The base of the pyramid does not just apply to emerging markets. “One of the definitions of poverty is that you have less money than you need to survive, whether that is $2 a day in India or $25,000 a year in New York with a family of four. People who are living in poverty cannot buy enough food, clothes or live in proper housing,” says Stephen Vogel, CEO of Grameen America. Grameen America’s mission is to serve those who live below the US federal poverty line.

In an example of reverse innovation, Grameen America uses the micro-lending model that was developed by Muhammad Yunus in Bangladesh. Mr Vogel explains that Grameen America follows Grameen’s original model, of lending to groups of women to finance their own business, with the main difference being the larger maximum first-time loan size of $1500. Unlike Grameen Bank in Bangladesh, Grameen America is not licensed as a bank and so it has partnered with Wells Fargo, Capital One and Citibank so that its customers can open savings accounts at those banks.

“Professor Yunus always said that poor people are the same no matter where they live, and there was absolutely no doubt that [the Grameen model] would be successful in the US, and New York was the first place it was started.

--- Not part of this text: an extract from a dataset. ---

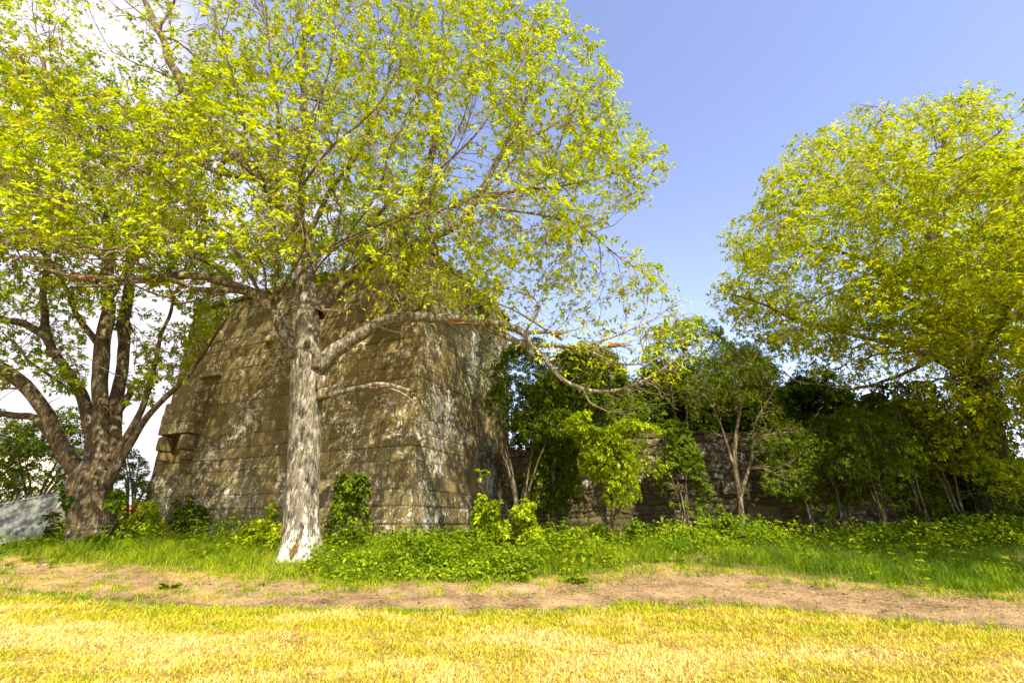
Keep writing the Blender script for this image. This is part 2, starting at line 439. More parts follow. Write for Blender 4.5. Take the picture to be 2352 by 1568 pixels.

We are happy to prove that it does work. The first branch reached sustainability and proved that it is a good model that can sustain itself,” says Mr Vogel, adding that he believes other countries, in Europe for example, have similar characteristics and the Grameen model could work just as effectively there.

As the cost of technology comes down, and digital and mobile payments become widespread, such a vision becomes even more likely. And with new models of financial services emerging from the market that serves the poor, the process of reverse innovation could go one step further and eventually challenge the way that banking is done at the top of the pyramid.